Recoveries in the US and UK are, finally, becoming entrenched. However this has yet to yield dividends for the respective governing parties in their upcoming elections. In the US steadily improving job figures are have not given Barack Obama’s Democrats any reasonable prospective of regaining the US House of Representatives and in serious danger of losing the Senate.

The picture in the UK is even starker. Strong economic figures in growth, jobs and overall outlook have become regular occurrences. David Cameron and George Osborne hold a whopping 25 point lead over Ed Miliband and Ed Balls on the issue of economic competence, yet remain persistently stuck a few points behind in voting intention.

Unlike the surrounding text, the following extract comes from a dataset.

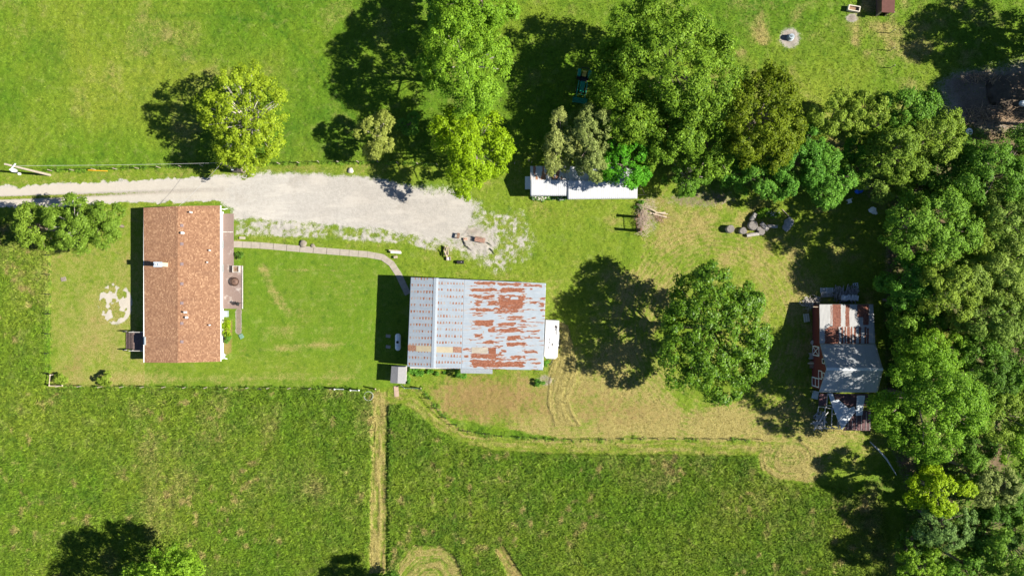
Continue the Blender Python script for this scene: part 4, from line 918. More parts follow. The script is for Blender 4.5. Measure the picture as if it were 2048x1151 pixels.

Many other factors are contributing to this – too many to attempt to list here – and of course these are both elections that have yet to take place. However it is starting to look like the historic link between perceptions around economic competence and votes is starting to blur.

This is not entirely a post-Crash phenomenon, but it seems to be building significantly in its wake.

Following Britain’s ejection from the ERM the Conservative’s long-held advantage in economic competence was shattered. Despite a growing economy in 1997 they suffered an enormous defeat and struggled to regain credibility in the years that followed. Fast forward to 2010 though and despite presiding over a far greater economic calamity during his premiership, which itself followed 10 years as Chancellor, the Tories were unable to win a majority over Gordon Brown and the Labour Party.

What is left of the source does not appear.